今年5%成長に前途多難
今年1~2月中国経済のパフォーマンスを見れば、好悪材料が混在することがわかる。
前年同期に比べれば、工業生産は7%増で昨年通年の実績(4.6%)より2.4ポイント高い。ドル建ての輸出はプラスに転換し、7.1%増で市場の予測を大きく上回った。特に、対日本▼9.1%、韓国▼9.9%、EU▼1.3%などマイナスが続くなかで、アメリカ向けが5%増と、予想外の好調を示している。ASEAN向けも6%増となっている。
しかし一方、消費は5.5%増で昨年通年の実績より1.7ポイント低い。不動産不況も全く改善されていない。不動産開発投資が前年同期比で9%減、住宅の販売金額が32.7%減、深刻な不況が続いていることが明らかである(図2を参照)。
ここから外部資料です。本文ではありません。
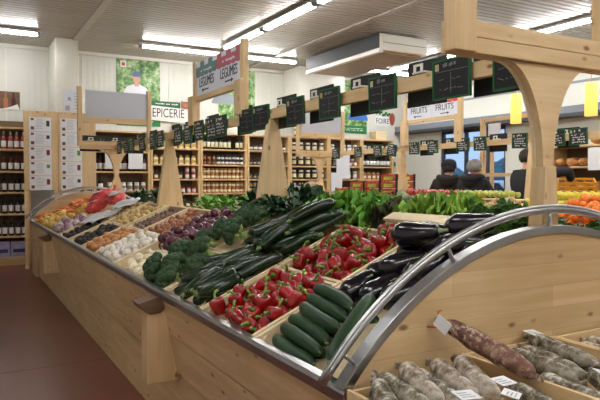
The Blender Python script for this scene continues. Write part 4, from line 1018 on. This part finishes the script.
def m_bag(name, body, band, top, w, d, h, cat='bag'):
    def f():
        mb = MB().bx(-w/2, w/2, -d/2, d/2, 0, h*.72, 0).bx(-w*.4, w*.4, -d/2-.002, d/2+.002, h*.15, h*.5, 1)
        mb.prism([(-w/2, h*.72), (w/2, h*.72), (w*.28, h*.86), (w*.3, h), (-w*.3, h), (-w*.28, h*.86)], lambda a, b, q: (a, q, b), -d*.3, d*.3, 2)
        o = mb.build(name, [body, band, top]); o['category'] = cat; o['label'] = name; return o
    return Proto(f)
def row(p, x0, x1, z, pitch, label, group, y=.09, stack=0, h=0, rows=1, seed=0, miss=0):
    g = random.Random(seed+int(z*100)); n = max(1, int((x1-x0)/pitch))
    for s in range(stack+1):
        for q in range(rows):
            for i in range(n):
                if g.random() < miss: continue
                p.put((x0+(i+.5)*(x1-x0)/n+g.uniform(-.003, .003), YS+y+q*pitch, z+.0005+s*(h+.001)), (0, 0, g.uniform(-.15, .15)), label, group)
WB = m_bottle('wine_bottle', 'glass_dark', 'white_label', 'lid_dark', .0375, .30, parts=True); WR = m_bottle('wine_bottle', 'glass_rose', 'white_label', 'lid_white', .0385, .29, parts=True); WN = m_bottle('wine_bottle', 'glass_brown', 'white_label', 'scarf', .0375, .29, parts=True)
for z, p, l in ((1.93, WR, 'rosé wine bottle with white label on the upper row of the wine shelves'), (1.566, WN, 'brown wine bottle with white label on the second row of the wine shelves'), (1.217, WB, 'dark wine bottle with white label on the third row of the wine shelves'), (.86, WB, 'dark wine bottle with white label on the fourth row of the wine shelves'), (.487, WB, 'dark wine bottle with white label on the fifth row of the wine shelves')):
    row(p, .43, 1.02, z, .098, l, l[:40]+' row', y=.08)
bx = m_bag('wine_box', 'carton_violet', 'tag_blue', 'carton_violet', .2, .2, .24, 'box')
def m_wbox():
    t = thing('wine_box', '', 'box'); MB().bx(-.13, .13, -.1, .1, 0, .25).build('carton', 'carton_violet', t); MB().bx(-.1, .1, -.1015, -.1005, .07, .13).build('print', 'tag_blue', t); return t
WX = Proto(m_wbox)
for x, l in ((.34, 'left'), (.615, 'middle'), (.89, 'right')): WX.put((x, YS+.12, .1385), (0, 0, 0), 'pale violet wine carton on the bottom row of the wine shelves, %s one' % l)
# unit behind the fourth post
TIN = m_jar('white_tin', 'lid_white', 'cream_label', 'lid_gold', .05, .2, 'tin'); RB = m_bottle('red_bottle', 'glass_brown', 'white_label', 'lid_dark', .04, .29); DB = m_bottle('dark_bottle', 'glass_dark', 'white_label', 'lid_dark', .042, .26); WJ = m_jar('white_jar', 'lid_white', 'jar_grey', 'lid_white', .045, .15)
row(TIN, 2.0, 3.05, 1.94, .125, 'white tin on the top shelf behind the fourth post', 'white tins')
row(RB, 2.0, 3.05, 1.575, .085, 'red bottle with white label on the second shelf behind the fourth post', 'red bottles', rows=2)
row(DB, 2.0, 2.3, 1.225, .1, 'dark bottle on the third shelf behind the notice boards', 'dark bottles third shelf'); row(WJ, 2.32, 3.05, 1.225, .105, 'white jar on the third shelf behind the fourth post', 'white jars third shelf')
row(RB, 2.0, 3.05, .86, .12, 'red bottle on the fourth shelf behind the far end of the vegetable stand', 'red bottles fourth shelf')
# unit 1: golden bags and jars
GB = m_bag('golden_bag', 'cream_label', 'jar_yellow', 'lid_gold', .078, .06, .17); BB2 = m_bag('brown_bag', 'jar_brown', 'cream_label', 'lid_dark', .08, .06, .15); PJ = m_jar('pink_jar', 'pink_label', 'white_label', 'lid_red', .038, .12)
row(GB, 3.16, 4.02, 2.02, .112, 'cream and gold bag on the top shelf behind the third post', 'gold bags top'); row(GB, 3.16, 4.02, 1.72, .108, 'cream and gold bag on the second shelf behind the third post', 'gold bags second')
row(BB2, 3.16, 3.75, 1.44, .1, 'brown bag on the third shelf behind the third post', 'brown bags'); row(PJ, 3.77, 4.02, 1.44, .085, 'red lidded jar on the third shelf behind the third post', 'red lidded jars', stack=1, h=.12)
row(PJ, 3.16, 4.02, 1.17, .1, 'pink labelled jar on the fourth shelf behind the third post', 'pink jars'); row(BB2, 3.16, 4.02, .9, .12, 'brown bag on the fifth shelf behind the third post', 'brown bags fifth')
# unit 2
VB = m_bottle('cream_label_bottle', 'glass_dark', 'cream_label', 'lid_dark', .036, .275); OJ = m_jar('orange_jar', 'jar_orange', 'cream_label', 'lid_gold', .039, .105); DJ = m_jar('brown_jar', 'jar_brown', 'jar_orange', 'lid_dark', .036, .09); GJ = m_jar('grey_jar', 'jar_dark', 'lid_white', 'lid_dark', .036, .09)
row(VB, 4.13, 5.0, 2.02, .082, 'dark bottle with cream label on the top shelf left of the second post', 'cream label bottles', miss=.06)
row(DJ, 4.13, 4.42, 1.72, .078, 'brown jar on the second shelf left of the second post', 'brown jars', stack=1, h=.09); row(GJ, 4.43, 5.0, 1.72, .078, 'dark jar with white label on the second shelf left of the second post', 'dark jars white label', stack=1, h=.09)
row(OJ, 4.13, 5.0, 1.44, .086, 'orange jar with cream label on the third shelf left of the second post', 'orange jars third', stack=1, h=.105); row(OJ, 4.13, 5.0, 1.17, .086, 'orange jar with cream label on the fourth shelf left of the second post', 'orange jars fourth', stack=1, h=.105)
row(OJ, 4.13, 5.0, .9, .12, 'orange jar with cream label on the fifth shelf left of the second post', 'orange jars fifth')
# unit 3
SJ = m_jar('small_jar', 'jar_dark', 'jar_grey', 'lid_dark', .036, .1); SW = m_jar('small_white_jar', 'jar_brown', 'lid_white', 'lid_dark', .04, .11); YJ = m_jar('yellow_jar', 'jar_grey', 'jar_yellow', 'lid_dark', .036, .11)
row(SW, 5.11, 5.97, 2.02, .1, 'small white labelled jar on the top shelf behind the second post', 'small white jars'); row(SJ, 5.11, 5.97, 1.72, .086, 'small dark jar on the second shelf behind the second post', 'small dark jars second'); row(SJ, 5.11, 5.97, 1.44, .086, 'small dark jar on the third shelf behind the second post', 'small dark jars third')
row(YJ, 5.11, 5.97, 1.17, .088, 'small yellow labelled jar on the fourth shelf behind the second post', 'yellow jars', stack=1, h=.11)
# unit 4: white topped jars
WT = m_jar('white_topped_jar', 'jar_dark', 'cream_label', 'lid_white', .05, .19); DS = tag(MB().bx(-.15, .15, -.1, .1, 0, .2).build('black_box', 'black_card', None, (6.62, YS+.15, 2.331)), 'black box standing on top of the shelves right of the second post', 'box')
for k, z in enumerate((2.331, 2.02, 1.72, 1.44, 1.17)): row(WT, 6.08, 6.92, z, .142 if k else .2, 'dark jar with white cap, %s of the shelves right of the second post' % ('standing on top', 'top shelf', 'second shelf', 'third shelf', 'fourth shelf')[k], 'white capped jars row %s' % ordn(k), y=.1 if k else .02)
# unit 5, 6
GL = m_jar('glass_jar', 'jar_grey', 'white_label', 'lid_white', .05, .17); BG = m_bag('snack_bag', 'jar_orange', 'cream_label', 'lid_gold', .1, .06, .16); 
row(GL, 7.03, 7.78, 2.02, .13, 'glass jar on the top shelf behind the paper sheets', 'glass jars top', miss=.2); row(PJ, 7.5, 7.78, 1.72, .1, 'pink jar on the second shelf behind the paper sheets', 'pink jars second'); row(BG, 7.03, 7.3, 1.44, .12, 'orange snack bag on the third shelf behind the paper sheets', 'snack bags left'); row(GL, 7.45, 7.78, 1.44, .12, 'glass jar on the third shelf behind the paper sheets', 'glass jars third'); row(GL, 7.03, 7.78, 1.72, .14, 'glass jar on the second shelf behind the paper sheets', 'glass jars second', y=.2)
row(DB, 7.89, 8.67, 1.72, .09, 'dark bottle on the second shelf at the right end', 'dark bottles right end'); row(BG, 7.89, 8.4, 1.44, .115, 'orange snack bag on the third shelf at the right end', 'snack bags right'); row(PJ, 8.42, 8.67, 1.44, .08, 'red lidded jar on the third shelf at the right end', 'red lidded jars right end'); row(DB, 8.3, 8.67, 1.17, .09, 'dark bottle on the fourth shelf at the right end', 'dark bottles fourth right'); row(GL, 7.89, 8.67, 2.02, .14, 'glass jar on the top shelf at the right end', 'glass jars right end')
def m_pack():
    t = thing('packet', '', 'packet'); MB().bx(-.055, .055, -.02, .02, 0, .18).build('carton', 'tag_blue', t); MB().bx(-.04, .04, -.0215, -.0205, .05, .15).build('print', 'white_label', t); return t
PK = Proto(m_pack)
for i in range(3): PK.put((7.97+.13*i, YS+.07, 1.171), (0, 0, .1), 'blue and white packet on the fourth shelf at the right end, %s from the left' % ordn(i))
tag(MB().bx(-.17, .17, -.003, .003, -.27, .27).build('paper_notice', 'paper', None, (7.33, YS-.006, 1.72)), 'tall white paper sheet hung on the shelf edge at the right', 'notice')
tag(MB().bx(-.14, .14, -.003, .003, -.2, .2).build('paper_notice', 'paper', None, (7.16, YS-.014, 1.38)), 'lower white paper sheet hung on the shelf edge at the right', 'notice')
for x, l in ((2.42, 'left'), (2.83, 'right')): tag(MB().bx(-.13, .13, -.003, .003, -.16, .16).build('paper_notice', 'paper', None, (x, YS-.006, 1.78)), 'white paper notice on the shelves behind the fourth post, %s one' % l, 'notice')
tag(MB().bx(-.14, .14, -.12, .12, 0, .2).build('plain_carton', 'pale_wood_x', None, (8.38, YS+.15, 2.3305)), 'pale wooden box on top of the shelves under the green lettered wall sign', 'box')
# ================================================================ wall pictures
plain('blue_shirt', srgb(52, 112, 196), .6)
def poster(name, label, x0, x1, z0, z1, seed, shirt, face=True, cap=None, band=None):
    w, h = x1-x0, z1-z0; t = thing(name, label, 'poster', ((x0+x1)/2, YB-.004, z0)); g = random.Random(seed)
    n = 'foliage%d' % seed; q = NT(n); f = q.noise(q.co(), 6.5, 6, .75); q.col(q.ramp(f, [(.34, srgb(34, 66, 32)), (.46, srgb(84, 128, 66)), (.55, srgb(150, 182, 120)), (.66, srgb(222, 230, 214))])); q.set(.5)
    MB().bx(-w/2, w/2, -.012, 0, 0, h).build('print', n, t)
    if face:
        cx, cz = face; e = .0125
        def oval(mb, x, z, a, b, y): mb.prism([(x+a*math.cos(k*PI/10), z+b*math.sin(k*PI/10)) for k in range(20)], lambda p, r, s: (p, s, r), -y-.0006, -y)
        mb = MB(); mb.prism([(cx-.27, 0.3), (cx-.27, cz-.32), (cx-.18, cz-.17), (cx-.06, cz-.12), (cx+.06, cz-.12), (cx+.18, cz-.17), (cx+.27, cz-.32), (cx+.27, .3)], lambda p, r, s: (p, s, r), -e-.0006, -e); mb.build('pictured_shirt', shirt, t)
        mb = MB(); oval(mb, cx, cz, .072, .105, e+.001); mb.bx(cx-.04, cx+.04, -e-.0015, -e-.0008, cz-.16, cz-.05); mb.build('pictured_face', 'skin', t)
        if cap: mb = MB(); mb.prism([(cx-.085, cz+.02)]+[(cx+.082*math.cos(PI-k*PI/10), cz+.04+.085*math.sin(k*PI/10)) for k in range(11)]+[(cx+.085, cz+.02)], lambda p, r, s: (p, s, r), -e-.003, -e-.002); mb.build('pictured_cap', cap, t)
    if band:
        MB().bx(-w/2, w/2, -.0135, -.0122, 0, band).build('band', 'sign_green', t)
        m = MB(); strokes(m, -w*.35, w*.35, band*.3, band*.75, 2, g, .015, y=-.0142); m.build('band_script', 'lid_white', t)
    return t
p1 = poster('portrait_poster', 'tall leafy poster of a person in a cap and pale shirt on the back wall', 2.6, 3.42, 2.44, 3.70, 1, 'sign_white', (-.04, .90), 'cap_blue', .22)
MB().bx(-.34, -.23, -.0145, -.0125, 1.08, 1.2).build('emblem', 'lid_white', p1); MB().bx(-.315, -.255, -.0155, -.0147, 1.11, 1.17).build('emblem_mark', 'red', p1)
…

外国直接投資の減少も続いている。中国商務省の発表によれば、今年1~2月、実行ベースで人民元建ての外国直接投資が前年同期比19.9%減となっている。
国の税収から見ると、景気低迷が続く実態が浮き彫りになっている。今年1~2月、税収全体が前年同期比4%減った。うち、増値税(企業付加価値税)5.2%減、個人所得税16%減となっている。
個人所得税の2桁減は、国民所得の大幅な減少を意味し、景気が回復されていない実態を裏付ける。
総合的に見れば、今年に入って、中国経済は若干改善されている。例えば輸出と工業生産である。しかし、肝心な不動産不況が好転せず、個人所得が減少している。外資不振も続いている。従って、通年5%成長の実現は前途多難と言わざるを得ない。